Out of America’s war, Turkey and Iran have forged new relationships here, diplomatically and politically. A Turkish executive whose company refurbished the palace accompanied Mr. Zebari on the tour of the building. At the Rashid Hotel, also getting an extensive face-lift for the summit meeting scheduled for May 10 and 11, and a stop on the Foreign Ministry’s tour on Monday, it was a British executive of the main renovation company who stood next to Mr. Zebari. Chinese state television recently set up a bureau in Baghdad.
Few American businesses are here to partake in Iraq’s potential spoils, mainly because of security concerns. While violence has dropped sharply, the diplomats and the few American executives here still travel in armored vehicles and wear flak vests.

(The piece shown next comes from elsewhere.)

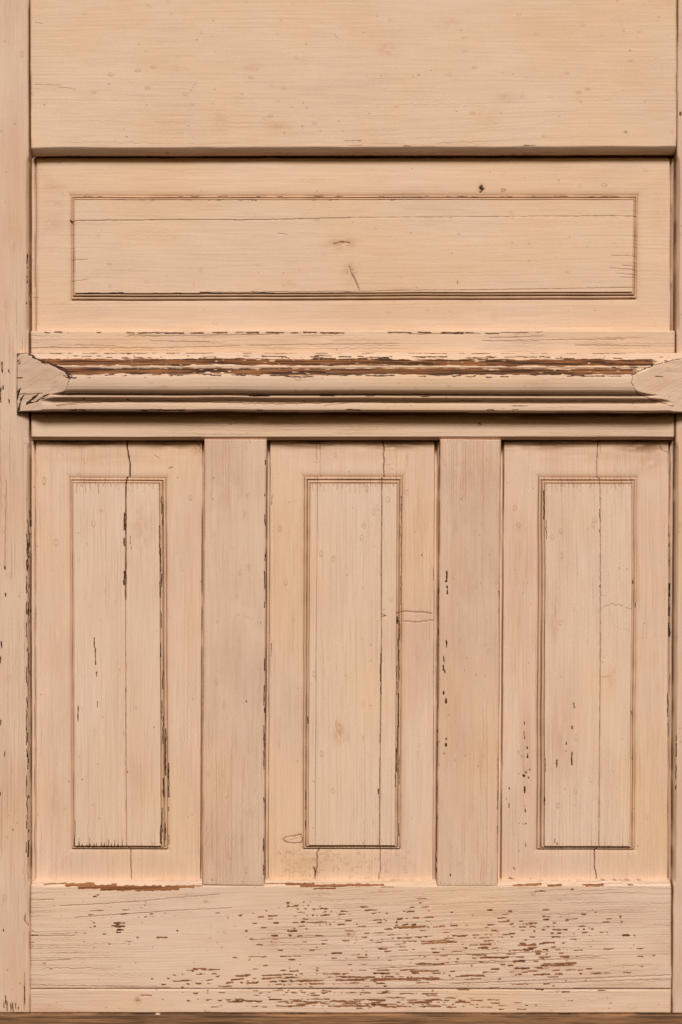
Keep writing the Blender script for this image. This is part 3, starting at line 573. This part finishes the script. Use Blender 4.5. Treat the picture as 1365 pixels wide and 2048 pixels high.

Last week a group of American finance executives, including some from Citibank hoping to open a branch office, ate omelets at an American-style diner called DoJos in the heavily protected Green Zone. One man said he had made good money holding Iraqi government debt from the time of the sectarian civil war, but it was his first time in Baghdad and he was staying for less than 48 hours. The group was being carted around in armored vehicles and was guarded by burly security men with earpieces.
Many of the former Westernized exiles who came back to Iraq in 2003 have parted with the Americans since. Tamara Daghistani, a former exile who briefed the Americans in Kuwait before the invasion about Iraqi culture, among them the first American administrator, Jay Garner, now chastises the Americans who “don’t leave the Green Zone.”
“If you’re here to help, then get out and do it,” she said.
Meanwhile, at the palace, a beaming Mr. Zebari called the great hall where he says Arab leaders will gather “a symbol of Iraq’s sovereignty.”
“There were some people who said we were not ready, from Parliament and others, who said we couldn’t have this event here,” he said. “We want to show them, no, we are ready for it.”
When asked about the future relationship with the United States, he said that was a discussion for another day.
“It’s still a big debate going on,” he said.